My baby doesn't hate anything, because he's an infant. But he isn't very good at sleeping, which means suddenly I'm not very good at sleeping, which I used to be very good at, I think. The memory issues are real. What part of your brain dies first when utterly sleep deprived? I wish it was the part that told me I was tired, but apparently that's one of the last. The first was almost definitely the part that held patience, and smartness, and words. "The itsy bitsy bug thing went up the wet whatever."
We're going to start sleep training this weekend. I hate this. I know it's certainly not the worst thing ever, and I keep reminding myself that a crying baby is better than an incapable mother, but this is truly a point I didn't think we'd come to. I have advice coming out of my ears. All given with love, of course, but still. And encouragement. The amount of encouragement I've received could soothe even the angstiest of teenage girls. But me? Over. It.
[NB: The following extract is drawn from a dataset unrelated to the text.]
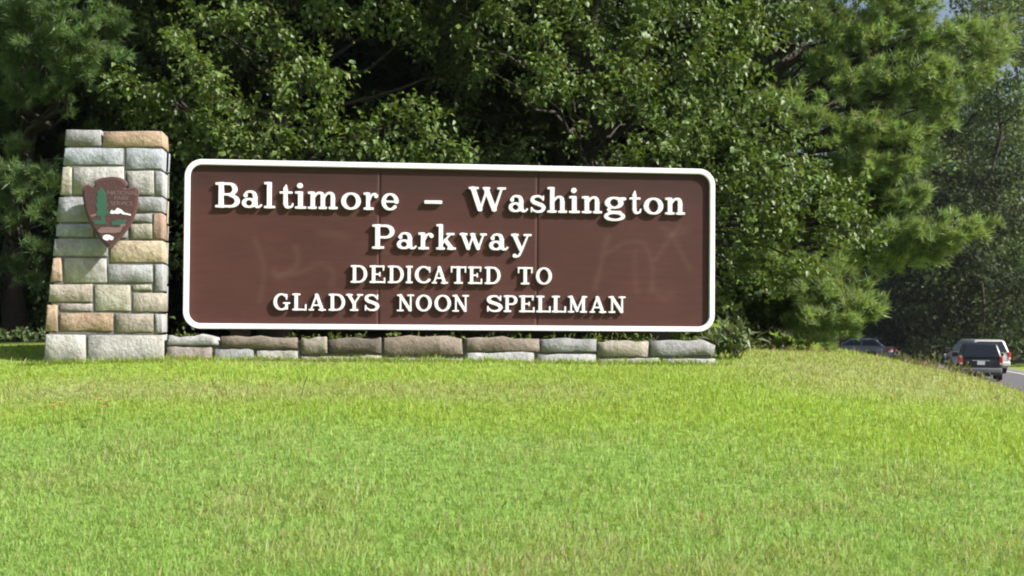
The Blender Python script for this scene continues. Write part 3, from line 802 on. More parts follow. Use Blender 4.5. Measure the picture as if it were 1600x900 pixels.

When it comes down to it, the point is right now I don't have the energy to care for my baby. He's sitting in his crib right now, refusing to nap, because I'm refusing to spend half an hour rocking him to sleep, and I'm here on my computer, and I just don't have the *ability* to deal with him anymore. He is wonderful. He is the light of my life. He is slowly killing his mother. So I need something that will work fast. And he'll cry. And I'll cry. And it will be awful, but then, please God, then it will be better.